"""
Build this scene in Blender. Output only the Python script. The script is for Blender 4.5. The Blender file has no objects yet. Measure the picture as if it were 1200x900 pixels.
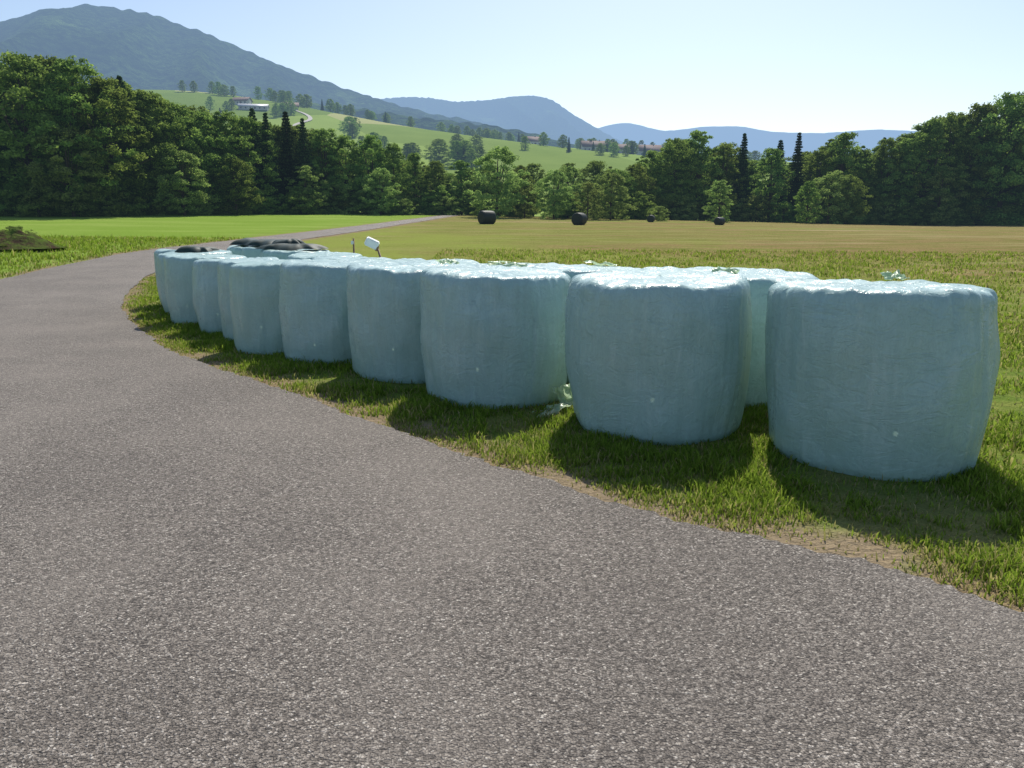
import bpy, math, random, bmesh
import numpy as np
from mathutils import noise, Vector
rng=np.random.default_rng(7); random.seed(7)
sc=bpy.context.scene
sc.view_settings.view_transform='Standard'; sc.view_settings.look='None'; sc.view_settings.exposure=0
COL=sc.collection
SUN_EL=math.radians(50); SUN_AZ=math.radians(12)   # azimuth to the right of +Y

# ---------------------------------------------------------------- helpers
def sstep(a,b,x):
    t=np.clip((x-a)/(b-a),0,1); return t*t*(3-2*t)
HX=[-3000,-900,-400,-160,0,200,400,700,3000]
HZ=[160,150,125,103,86,60,45,38,30]
def H(x,y):
    x=np.asarray(x,float); y=np.asarray(y,float)
    dip=-.22*sstep(6.5,13,y)
    far=np.clip(1.42-.0235*x,.2,2.8)
    s=np.clip((y-18)/82,0,1)
    z=dip+s*(far+.22)
    hz=np.interp(x,HX,HZ)
    t=np.clip((y-200)/700,0,1); t=t*t*(3-2*t)*.5+t*.5
    back=1-.75*sstep(950,1600,y)
    z=z+hz*t*back*(1+.10*np.sin(x/90+y/170)*np.sin(y/130+1.3)*sstep(250,500,y))
    z=z+.012*np.sin(x*1.3+.5*y)*np.sin(y*.9)
    # grassy bank left of the road
    z=z+.35*np.exp(-((x+22)/4.5)**2-((y-31)/5.0)**2)
    return z
def mesh_np(name,verts,quads,mat=None,smooth=False,cols=None,tris=None,parent=None,link=True):
    me=bpy.data.meshes.new(name)
    verts=np.asarray(verts,np.float32)
    nq=0 if quads is None else len(quads); nt=0 if tris is None else len(tris)
    me.vertices.add(len(verts)); me.vertices.foreach_set('co',verts.ravel())
    loops=[]
    if nq: loops.append(np.asarray(quads,np.int32).ravel())
    if nt: loops.append(np.asarray(tris,np.int32).ravel())
    loops=np.concatenate(loops)
    tot=np.concatenate([np.full(nq,4,np.int32),np.full(nt,3,np.int32)])
    st=np.concatenate([[0],np.cumsum(tot)[:-1]]).astype(np.int32)
    me.loops.add(len(loops)); me.loops.foreach_set('vertex_index',loops)
    me.polygons.add(nq+nt); me.polygons.foreach_set('loop_start',st)
    if smooth: me.polygons.foreach_set('use_smooth',np.ones(nq+nt,bool))
    if cols is not None:
        a=me.attributes.new('Col','FLOAT_COLOR','POINT')
        c=np.ones((len(verts),4),np.float32); c[:,:3]=cols
        a.data.foreach_set('color',c.ravel())
    me.update(calc_edges=True); me.validate()
    if mat: me.materials.append(mat)
    if not link: return me
    ob=bpy.data.objects.new(name,me); COL.objects.link(ob)
    if parent: ob.parent=parent
    return ob
def grid_quads(nu,nv,wrap=False):
    i=np.arange(nv-1)[:,None]; j=np.arange(nu if wrap else nu-1)[None,:]
    j2=(j+1)%nu
    return np.stack([(i*nu+j),(i*nu+j2),((i+1)*nu+j2),((i+1)*nu+j)],-1).reshape(-1,4)

class NT:
    def __init__(s,name,dim='3D'):
        s.dim=dim
        s.m=bpy.data.materials.new(name); s.m.use_nodes=True; s.t=s.m.node_tree; s.t.nodes.clear()
        s.out=s.t.nodes.new('ShaderNodeOutputMaterial')
    def n(s,typ,**k):
        nd=s.t.nodes.new(typ)
        for a,b in k.items(): setattr(nd,a,b)
        return nd
    def l(s,a,b): s.t.links.new(a,b)
    def math(s,op,a,b=None,clamp=False):
        nd=s.n('ShaderNodeMath',operation=op); nd.use_clamp=clamp
        for i,v in enumerate([a,b]):
            if v is None: continue
            if isinstance(v,(int,float)): nd.inputs[i].default_value=v
            else: s.l(v,nd.inputs[i])
        return nd.outputs[0]
    def mix(s,f,a,b,blend='MIX'):
        nd=s.n('ShaderNodeMix',data_type='RGBA',blend_type=blend)
        for i,v in ((0,f),(6,a),(7,b)):
            if isinstance(v,(int,float)): nd.inputs[i].default_value=v
            elif isinstance(v,tuple): nd.inputs[i].default_value=(*v,1)
            else: s.l(v,nd.inputs[i])
        return nd.outputs[2]
    def ramp(s,f,pts,interp='LINEAR'):
        nd=s.n('ShaderNodeValToRGB'); cr=nd.color_ramp; cr.interpolation=interp
        while len(cr.elements)<len(pts): cr.elements.new(.5)
        for e,(p,c) in zip(cr.elements,pts):
            e.position=p; e.color=(c,c,c,1) if isinstance(c,(int,float)) else (*c,1)
        s.l(f,nd.inputs[0]); return nd.outputs[0]
    def noise(s,vec,scale,detail=4,rough=.55,dist=0):
        nd=s.n('ShaderNodeTexNoise',noise_dimensions=s.dim); nd.inputs['Scale'].default_value=scale
        nd.inputs['Detail'].default_value=detail; nd.inputs['Roughness'].default_value=rough
        nd.inputs['Distortion'].default_value=dist
        if vec is not None: s.l(vec,nd.inputs['Vector'])
        return nd.outputs['Fac']
    def pos(s): return s.n('ShaderNodeNewGeometry').outputs['Position']
    def mapping(s,vec,scale=(1,1,1),rot=(0,0,0),loc=(0,0,0)):
        nd=s.n('ShaderNodeMapping'); nd.inputs['Scale'].default_value=scale
        nd.inputs['Rotation'].default_value=rot; nd.inputs['Location'].default_value=loc
        s.l(vec,nd.inputs['Vector']); return nd.outputs[0]
    def bump(s,h,strength=.5,dist=.01,normal=None):
        nd=s.n('ShaderNodeBump'); nd.inputs['Strength'].default_value=strength; nd.inputs['Distance'].default_value=dist
        s.l(h,nd.inputs['Height'])
        if normal is not None: s.l(normal,nd.inputs['Normal'])
        return nd.outputs[0]
    def pbsdf(s,col,rough=.8,normal=None,spec=.3):
        nd=s.n('ShaderNodeBsdfPrincipled')
        if isinstance(col,tuple): nd.inputs['Base Color'].default_value=(*col,1)
        else: s.l(col,nd.inputs['Base Color'])
        if isinstance(rough,(int,float)): nd.inputs['Roughness'].default_value=rough
        else: s.l(rough,nd.inputs['Roughness'])
        nd.inputs['Specular IOR Level'].default_value=spec
        if normal is not None: s.l(normal,nd.inputs['Normal'])
        return nd
    def diffuse(s,col,normal=None):
        nd=s.n('ShaderNodeBsdfDiffuse')
        if isinstance(col,tuple): nd.inputs['Color'].default_value=(*col,1)
        else: s.l(col,nd.inputs['Color'])
        if normal is not None: s.l(normal,nd.inputs['Normal'])
        return nd
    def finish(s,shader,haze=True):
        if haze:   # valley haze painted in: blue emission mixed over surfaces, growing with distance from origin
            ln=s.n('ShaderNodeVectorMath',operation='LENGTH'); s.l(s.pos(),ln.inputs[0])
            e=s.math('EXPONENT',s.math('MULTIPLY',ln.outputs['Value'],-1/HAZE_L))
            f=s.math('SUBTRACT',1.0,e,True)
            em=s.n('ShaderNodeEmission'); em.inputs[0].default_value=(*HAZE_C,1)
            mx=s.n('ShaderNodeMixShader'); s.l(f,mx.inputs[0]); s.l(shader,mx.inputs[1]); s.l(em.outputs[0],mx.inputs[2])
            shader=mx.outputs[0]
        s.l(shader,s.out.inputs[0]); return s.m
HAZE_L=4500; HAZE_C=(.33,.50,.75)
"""
INSTRUCTIONS TO FOLLOW ▸ Quote the listing above in full, except for the pictures.

IN RESPONSE ▸
Build this scene in Blender. Output only the Python script. The script is for Blender 4.5. The Blender file has no objects yet. Measure the picture as if it were 1200x900 pixels.
import bpy, math, random, bmesh
import numpy as np
from mathutils import noise, Vector
rng=np.random.default_rng(7); random.seed(7)
sc=bpy.context.scene
sc.view_settings.view_transform='Standard'; sc.view_settings.look='None'; sc.view_settings.exposure=0
COL=sc.collection
SUN_EL=math.radians(50); SUN_AZ=math.radians(12)   # azimuth to the right of +Y

# ---------------------------------------------------------------- helpers
def sstep(a,b,x):
    t=np.clip((x-a)/(b-a),0,1); return t*t*(3-2*t)
HX=[-3000,-900,-400,-160,0,200,400,700,3000]
HZ=[160,150,125,103,86,60,45,38,30]
def H(x,y):
    x=np.asarray(x,float); y=np.asarray(y,float)
    dip=-.22*sstep(6.5,13,y)
    far=np.clip(1.42-.0235*x,.2,2.8)
    s=np.clip((y-18)/82,0,1)
    z=dip+s*(far+.22)
    hz=np.interp(x,HX,HZ)
    t=np.clip((y-200)/700,0,1); t=t*t*(3-2*t)*.5+t*.5
    back=1-.75*sstep(950,1600,y)
    z=z+hz*t*back*(1+.10*np.sin(x/90+y/170)*np.sin(y/130+1.3)*sstep(250,500,y))
    z=z+.012*np.sin(x*1.3+.5*y)*np.sin(y*.9)
    # grassy bank left of the road
    z=z+.35*np.exp(-((x+22)/4.5)**2-((y-31)/5.0)**2)
    return z
def mesh_np(name,verts,quads,mat=None,smooth=False,cols=None,tris=None,parent=None,link=True):
    me=bpy.data.meshes.new(name)
    verts=np.asarray(verts,np.float32)
    nq=0 if quads is None else len(quads); nt=0 if tris is None else len(tris)
    me.vertices.add(len(verts)); me.vertices.foreach_set('co',verts.ravel())
    loops=[]
    if nq: loops.append(np.asarray(quads,np.int32).ravel())
    if nt: loops.append(np.asarray(tris,np.int32).ravel())
    loops=np.concatenate(loops)
    tot=np.concatenate([np.full(nq,4,np.int32),np.full(nt,3,np.int32)])
    st=np.concatenate([[0],np.cumsum(tot)[:-1]]).astype(np.int32)
    me.loops.add(len(loops)); me.loops.foreach_set('vertex_index',loops)
    me.polygons.add(nq+nt); me.polygons.foreach_set('loop_start',st)
    if smooth: me.polygons.foreach_set('use_smooth',np.ones(nq+nt,bool))
    if cols is not None:
        a=me.attributes.new('Col','FLOAT_COLOR','POINT')
        c=np.ones((len(verts),4),np.float32); c[:,:3]=cols
        a.data.foreach_set('color',c.ravel())
    me.update(calc_edges=True); me.validate()
    if mat: me.materials.append(mat)
    if not link: return me
    ob=bpy.data.objects.new(name,me); COL.objects.link(ob)
    if parent: ob.parent=parent
    return ob
def grid_quads(nu,nv,wrap=False):
    i=np.arange(nv-1)[:,None]; j=np.arange(nu if wrap else nu-1)[None,:]
    j2=(j+1)%nu
    return np.stack([(i*nu+j),(i*nu+j2),((i+1)*nu+j2),((i+1)*nu+j)],-1).reshape(-1,4)

class NT:
    def __init__(s,name,dim='3D'):
        s.dim=dim
        s.m=bpy.data.materials.new(name); s.m.use_nodes=True; s.t=s.m.node_tree; s.t.nodes.clear()
        s.out=s.t.nodes.new('ShaderNodeOutputMaterial')
    def n(s,typ,**k):
        nd=s.t.nodes.new(typ)
        for a,b in k.items(): setattr(nd,a,b)
        return nd
    def l(s,a,b): s.t.links.new(a,b)
    def math(s,op,a,b=None,clamp=False):
        nd=s.n('ShaderNodeMath',operation=op); nd.use_clamp=clamp
        for i,v in enumerate([a,b]):
            if v is None: continue
            if isinstance(v,(int,float)): nd.inputs[i].default_value=v
            else: s.l(v,nd.inputs[i])
        return nd.outputs[0]
    def mix(s,f,a,b,blend='MIX'):
        nd=s.n('ShaderNodeMix',data_type='RGBA',blend_type=blend)
        for i,v in ((0,f),(6,a),(7,b)):
            if isinstance(v,(int,float)): nd.inputs[i].default_value=v
            elif isinstance(v,tuple): nd.inputs[i].default_value=(*v,1)
            else: s.l(v,nd.inputs[i])
        return nd.outputs[2]
    def ramp(s,f,pts,interp='LINEAR'):
        nd=s.n('ShaderNodeValToRGB'); cr=nd.color_ramp; cr.interpolation=interp
        while len(cr.elements)<len(pts): cr.elements.new(.5)
        for e,(p,c) in zip(cr.elements,pts):
            e.position=p; e.color=(c,c,c,1) if isinstance(c,(int,float)) else (*c,1)
        s.l(f,nd.inputs[0]); return nd.outputs[0]
    def noise(s,vec,scale,detail=4,rough=.55,dist=0):
        nd=s.n('ShaderNodeTexNoise',noise_dimensions=s.dim); nd.inputs['Scale'].default_value=scale
        nd.inputs['Detail'].default_value=detail; nd.inputs['Roughness'].default_value=rough
        nd.inputs['Distortion'].default_value=dist
        if vec is not None: s.l(vec,nd.inputs['Vector'])
        return nd.outputs['Fac']
    def pos(s): return s.n('ShaderNodeNewGeometry').outputs['Position']
    def mapping(s,vec,scale=(1,1,1),rot=(0,0,0),loc=(0,0,0)):
        nd=s.n('ShaderNodeMapping'); nd.inputs['Scale'].default_value=scale
        nd.inputs['Rotation'].default_value=rot; nd.inputs['Location'].default_value=loc
        s.l(vec,nd.inputs['Vector']); return nd.outputs[0]
    def bump(s,h,strength=.5,dist=.01,normal=None):
        nd=s.n('ShaderNodeBump'); nd.inputs['Strength'].default_value=strength; nd.inputs['Distance'].default_value=dist
        s.l(h,nd.inputs['Height'])
        if normal is not None: s.l(normal,nd.inputs['Normal'])
        return nd.outputs[0]
    def pbsdf(s,col,rough=.8,normal=None,spec=.3):
        nd=s.n('ShaderNodeBsdfPrincipled')
        if isinstance(col,tuple): nd.inputs['Base Color'].default_value=(*col,1)
        else: s.l(col,nd.inputs['Base Color'])
        if isinstance(rough,(int,float)): nd.inputs['Roughness'].default_value=rough
        else: s.l(rough,nd.inputs['Roughness'])
        nd.inputs['Specular IOR Level'].default_value=spec
        if normal is not None: s.l(normal,nd.inputs['Normal'])
        return nd
    def diffuse(s,col,normal=None):
        nd=s.n('ShaderNodeBsdfDiffuse')
        if isinstance(col,tuple): nd.inputs['Color'].default_value=(*col,1)
        else: s.l(col,nd.inputs['Color'])
        if normal is not None: s.l(normal,nd.inputs['Normal'])
        return nd
    def finish(s,shader,haze=True):
        if haze:   # valley haze painted in: blue emission mixed over surfaces, growing with distance from origin
            ln=s.n('ShaderNodeVectorMath',operation='LENGTH'); s.l(s.pos(),ln.inputs[0])
            e=s.math('EXPONENT',s.math('MULTIPLY',ln.outputs['Value'],-1/HAZE_L))
            f=s.math('SUBTRACT',1.0,e,True)
            em=s.n('ShaderNodeEmission'); em.inputs[0].default_value=(*HAZE_C,1)
            mx=s.n('ShaderNodeMixShader'); s.l(f,mx.inputs[0]); s.l(shader,mx.inputs[1]); s.l(em.outputs[0],mx.inputs[2])
            shader=mx.outputs[0]
        s.l(shader,s.out.inputs[0]); return s.m
HAZE_L=4500; HAZE_C=(.33,.50,.75)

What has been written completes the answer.